Data for processing:
= = = =
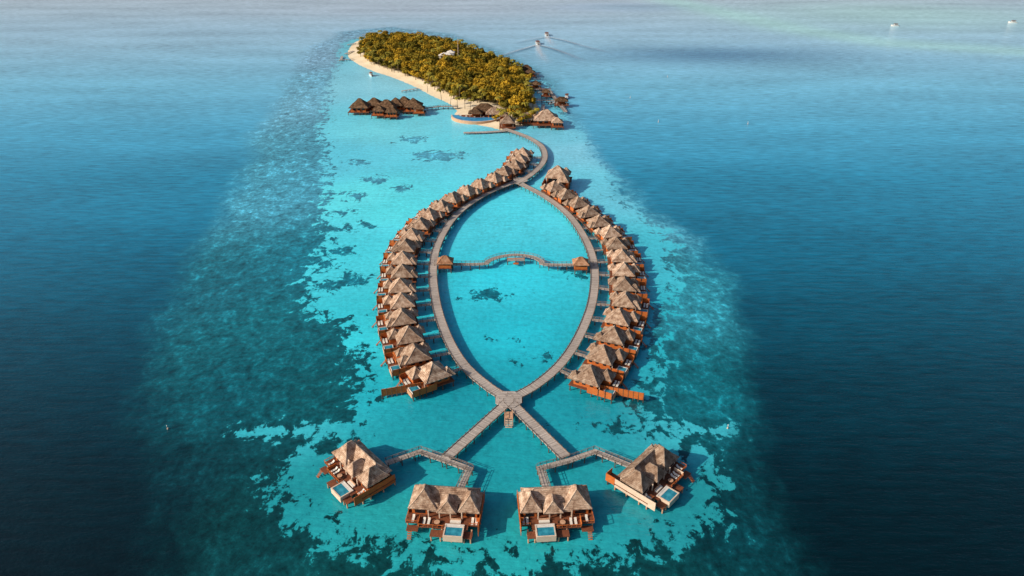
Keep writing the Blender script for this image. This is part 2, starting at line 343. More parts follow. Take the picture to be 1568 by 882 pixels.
# ------------------------------------------------------------------ walkways
def ribbon(b,C,w,z,th=0.22,pile=4.0,rail=None,kerb=True,mat='walk'):
    C=np.array(C); T=np.gradient(C,axis=0); T/=np.linalg.norm(T,axis=1)[:,None]; Nn=np.c_[-T[:,1],T[:,0]]
    L=np.r_[0,np.cumsum(np.linalg.norm(np.diff(C,axis=0),axis=1))]
    n=len(C); vs=[];al=[]
    for i in range(n):
        for sx,zz in ((-1,z),(1,z),(1,z-th),(-1,z-th)):
            q=C[i]+Nn[i]*sx*w/2; vs.append((q[0],q[1],zz)); al.append(float(L[i])+0.01)
    fs=[]
    for i in range(n-1):
        for j in range(4): fs.append((4*i+j,4*i+(j+1)%4,4*i+4+(j+1)%4,4*i+4+j))
    fs+= [(0,3,2,1),(4*n-4,4*n-3,4*n-2,4*n-1)]
    b.add(vs,fs,mat,al)
    if kerb:
        for sx in (-1,1):
            vs=[]
            for i in range(n):
                for o,zz in ((w/2-0.2,z+0.003),(w/2+0.02,z+0.003),(w/2+0.02,z+0.18),(w/2-0.2,z+0.18)):
                    q=C[i]+Nn[i]*sx*o; vs.append((q[0],q[1],zz))
            b.add(vs,[(4*i+j,4*i+(j+1)%4,4*i+4+(j+1)%4,4*i+4+j) for i in range(n-1) for j in range(4)],'kerb')
    s=0.5
    while s<L[-1]:
        q=np.array([np.interp(s,L,C[:,0]),np.interp(s,L,C[:,1])]); nn=np.array([np.interp(s,L,Nn[:,0]),np.interp(s,L,Nn[:,1])])
        for sx in (-1,1):
            a=q+nn*sx*(w/2-0.3); b.cyl(a[0],a[1],-2,z-th,0.16,'pile',5)
        a=q-nn*(w/2+0.1); c=q+nn*(w/2+0.1); b.beam((a[0],a[1],z-th-0.12),(c[0],c[1],z-th-0.12),0.22,0.22,'pile')
        s+=pile
    if rail:
        s=0.4
        while s<L[-1]:
            q=np.array([np.interp(s,L,C[:,0]),np.interp(s,L,C[:,1])]); nn=np.array([np.interp(s,L,Nn[:,0]),np.interp(s,L,Nn[:,1])])
            for sx in (-1,1):
                a=q+nn*sx*(w/2+0.1); b.box(a[0]-.07,a[0]+.07,a[1]-.07,a[1]+.07,z-0.2,z+rail,'pile')
            s+=2.0
        if rail>0.7:
            for sx in (-1,1):
                for i in range(n-1):
                    a=C[i]+Nn[i]*sx*(w/2+0.1); c=C[i+1]+Nn[i+1]*sx*(w/2+0.1)
                    for hz_ in (rail,rail*0.55): b.beam((a[0],a[1],z+hz_),(c[0],c[1],z+hz_),0.1,0.08,'kerb')
ZW=2.4
leftArc=catmull(path([(779,612),(745,590),(708,556),(682,510),(667,460),(663,410),(673,368),(700,328),(742,298),(792,277)],ZW))
rightArc=catmull(path([(779,612),(820,590),(860,555),(889,510),(907,460),(910,410),(898,370),(871,330),(836,302),(797,281)],ZW))
farW=catmull(path([(790,281),(812,268),(829,252),(834,238),(829,224),(812,212),(790,203),(772,197)],ZW))
b=MB(); ribbon(b,leftArc,3.6,ZW,rail=0.55); ribbon(b,rightArc,3.6,ZW+0.006,rail=0.55); ribbon(b,farW,3.9,ZW+0.012,rail=0.55)
c=site(779,612,ZW)
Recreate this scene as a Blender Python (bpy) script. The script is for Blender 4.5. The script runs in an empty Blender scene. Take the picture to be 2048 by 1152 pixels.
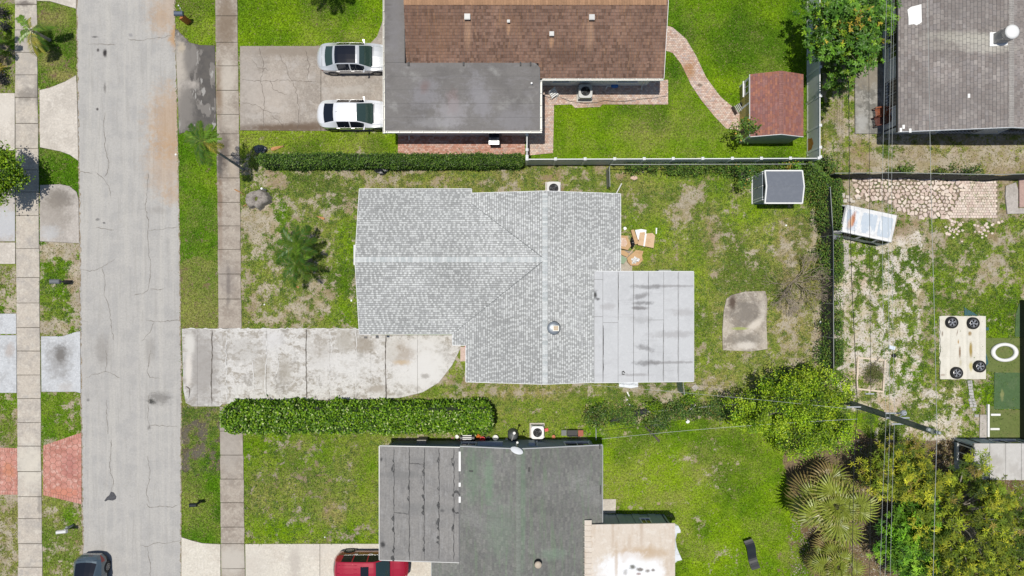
import bpy, math, random
import numpy as np
from mathutils import Vector, Matrix
random.seed(7)
S = bpy.context.scene
COL = S.collection
# ------------------------------------------------------------------ camera, sky, sun, exposure
CAM_H, PPM = 45.0, 30.0          # drone height in metres; photograph pixels per metre on the ground
cam_d = bpy.data.cameras.new('camera'); cam = bpy.data.objects.new('camera', cam_d); COL.objects.link(cam)
cam.location = (0, 0, CAM_H); cam_d.sensor_width = 36; cam_d.lens = 36 * CAM_H * PPM / 2048
cam_d.clip_end = 2000; S.camera = cam
SUN_DIR = Vector((-0.115, 0.045, 1.0)).normalized()     # towards the sun, almost overhead
wd = bpy.data.worlds.new('World'); S.world = wd; wd.use_nodes = True
wn = wd.node_tree; sky = wn.nodes.new('ShaderNodeTexSky'); sky.sky_type = 'NISHITA'; sky.sun_disc = False
sky.sun_elevation = math.asin(SUN_DIR.z); sky.sun_rotation = math.atan2(SUN_DIR.x, SUN_DIR.y)
bg = wn.nodes['Background']; bg.inputs['Strength'].default_value = 0.09
wn.links.new(sky.outputs[0], bg.inputs[0])
sd = bpy.data.lights.new('sun', 'SUN'); sun = bpy.data.objects.new('sun', sd); COL.objects.link(sun)
sd.energy = 4.3; sd.angle = math.radians(0.5); sd.color = (1.0, 0.955, 0.875)
sun.rotation_euler = SUN_DIR.to_track_quat('Z', 'Y').to_euler(); sun.location = (0, 0, 60)
S.view_settings.view_transform = 'Standard'; S.view_settings.look = 'None'; S.view_settings.gamma = 1
S.view_settings.exposure = -0.2; S.view_settings.use_curve_mapping = False
S.render.engine = 'CYCLES'

# ------------------------------------------------------------------ coordinates
def X(px, h=0.0): return (px - 1024) / PPM * (1 - h / CAM_H)
def Y(py, h=0.0): return (576 - py) / PPM * (1 - h / CAM_H)
def P(px, py, h=0.0): return (X(px, h), Y(py, h))
def PP(pts, h=0.0): return [P(a, b, h) for a, b in pts]
def srgb(r, g, b):
    f = lambda c: (c / 12.92 if c <= .04045 else ((c + .055) / 1.055) ** 2.4)
    return (f(r / 255), f(g / 255), f(b / 255))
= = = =
Task to complete:
Output all of the records exactly as they appear above, but not the pictures.

Complete output:
Keep writing the Blender script for this image. This is part 2, starting at line 343. More parts follow. Take the picture to be 1568 by 882 pixels.
# ------------------------------------------------------------------ walkways
def ribbon(b,C,w,z,th=0.22,pile=4.0,rail=None,kerb=True,mat='walk'):
    C=np.array(C); T=np.gradient(C,axis=0); T/=np.linalg.norm(T,axis=1)[:,None]; Nn=np.c_[-T[:,1],T[:,0]]
    L=np.r_[0,np.cumsum(np.linalg.norm(np.diff(C,axis=0),axis=1))]
    n=len(C); vs=[];al=[]
    for i in range(n):
        for sx,zz in ((-1,z),(1,z),(1,z-th),(-1,z-th)):
            q=C[i]+Nn[i]*sx*w/2; vs.append((q[0],q[1],zz)); al.append(float(L[i])+0.01)
    fs=[]
    for i in range(n-1):
        for j in range(4): fs.append((4*i+j,4*i+(j+1)%4,4*i+4+(j+1)%4,4*i+4+j))
    fs+= [(0,3,2,1),(4*n-4,4*n-3,4*n-2,4*n-1)]
    b.add(vs,fs,mat,al)
    if kerb:
        for sx in (-1,1):
            vs=[]
            for i in range(n):
                for o,zz in ((w/2-0.2,z+0.003),(w/2+0.02,z+0.003),(w/2+0.02,z+0.18),(w/2-0.2,z+0.18)):
                    q=C[i]+Nn[i]*sx*o; vs.append((q[0],q[1],zz))
            b.add(vs,[(4*i+j,4*i+(j+1)%4,4*i+4+(j+1)%4,4*i+4+j) for i in range(n-1) for j in range(4)],'kerb')
    s=0.5
    while s<L[-1]:
        q=np.array([np.interp(s,L,C[:,0]),np.interp(s,L,C[:,1])]); nn=np.array([np.interp(s,L,Nn[:,0]),np.interp(s,L,Nn[:,1])])
        for sx in (-1,1):
            a=q+nn*sx*(w/2-0.3); b.cyl(a[0],a[1],-2,z-th,0.16,'pile',5)
        a=q-nn*(w/2+0.1); c=q+nn*(w/2+0.1); b.beam((a[0],a[1],z-th-0.12),(c[0],c[1],z-th-0.12),0.22,0.22,'pile')
        s+=pile
    if rail:
        s=0.4
        while s<L[-1]:
            q=np.array([np.interp(s,L,C[:,0]),np.interp(s,L,C[:,1])]); nn=np.array([np.interp(s,L,Nn[:,0]),np.interp(s,L,Nn[:,1])])
            for sx in (-1,1):
                a=q+nn*sx*(w/2+0.1); b.box(a[0]-.07,a[0]+.07,a[1]-.07,a[1]+.07,z-0.2,z+rail,'pile')
            s+=2.0
        if rail>0.7:
            for sx in (-1,1):
                for i in range(n-1):
                    a=C[i]+Nn[i]*sx*(w/2+0.1); c=C[i+1]+Nn[i+1]*sx*(w/2+0.1)
                    for hz_ in (rail,rail*0.55): b.beam((a[0],a[1],z+hz_),(c[0],c[1],z+hz_),0.1,0.08,'kerb')
ZW=2.4
leftArc=catmull(path([(779,612),(745,590),(708,556),(682,510),(667,460),(663,410),(673,368),(700,328),(742,298),(792,277)],ZW))
rightArc=catmull(path([(779,612),(820,590),(860,555),(889,510),(907,460),(910,410),(898,370),(871,330),(836,302),(797,281)],ZW))
farW=catmull(path([(790,281),(812,268),(829,252),(834,238),(829,224),(812,212),(790,203),(772,197)],ZW))
b=MB(); ribbon(b,leftArc,3.6,ZW,rail=0.55); ribbon(b,rightArc,3.6,ZW+0.006,rail=0.55); ribbon(b,farW,3.9,ZW+0.012,rail=0.55)
c=site(779,612,ZW)
Recreate this scene as a Blender Python (bpy) script. The script is for Blender 4.5. The script runs in an empty Blender scene. Take the picture to be 2048 by 1152 pixels.
import bpy, math, random
import numpy as np
from mathutils import Vector, Matrix
random.seed(7)
S = bpy.context.scene
COL = S.collection
# ------------------------------------------------------------------ camera, sky, sun, exposure
CAM_H, PPM = 45.0, 30.0          # drone height in metres; photograph pixels per metre on the ground
cam_d = bpy.data.cameras.new('camera'); cam = bpy.data.objects.new('camera', cam_d); COL.objects.link(cam)
cam.location = (0, 0, CAM_H); cam_d.sensor_width = 36; cam_d.lens = 36 * CAM_H * PPM / 2048
cam_d.clip_end = 2000; S.camera = cam
SUN_DIR = Vector((-0.115, 0.045, 1.0)).normalized()     # towards the sun, almost overhead
wd = bpy.data.worlds.new('World'); S.world = wd; wd.use_nodes = True
wn = wd.node_tree; sky = wn.nodes.new('ShaderNodeTexSky'); sky.sky_type = 'NISHITA'; sky.sun_disc = False
sky.sun_elevation = math.asin(SUN_DIR.z); sky.sun_rotation = math.atan2(SUN_DIR.x, SUN_DIR.y)
bg = wn.nodes['Background']; bg.inputs['Strength'].default_value = 0.09
wn.links.new(sky.outputs[0], bg.inputs[0])
sd = bpy.data.lights.new('sun', 'SUN'); sun = bpy.data.objects.new('sun', sd); COL.objects.link(sun)
sd.energy = 4.3; sd.angle = math.radians(0.5); sd.color = (1.0, 0.955, 0.875)
sun.rotation_euler = SUN_DIR.to_track_quat('Z', 'Y').to_euler(); sun.location = (0, 0, 60)
S.view_settings.view_transform = 'Standard'; S.view_settings.look = 'None'; S.view_settings.gamma = 1
S.view_settings.exposure = -0.2; S.view_settings.use_curve_mapping = False
S.render.engine = 'CYCLES'

# ------------------------------------------------------------------ coordinates
def X(px, h=0.0): return (px - 1024) / PPM * (1 - h / CAM_H)
def Y(py, h=0.0): return (576 - py) / PPM * (1 - h / CAM_H)
def P(px, py, h=0.0): return (X(px, h), Y(py, h))
def PP(pts, h=0.0): return [P(a, b, h) for a, b in pts]
def srgb(r, g, b):
    f = lambda c: (c / 12.92 if c <= .04045 else ((c + .055) / 1.055) ** 2.4)
    return (f(r / 255), f(g / 255), f(b / 255))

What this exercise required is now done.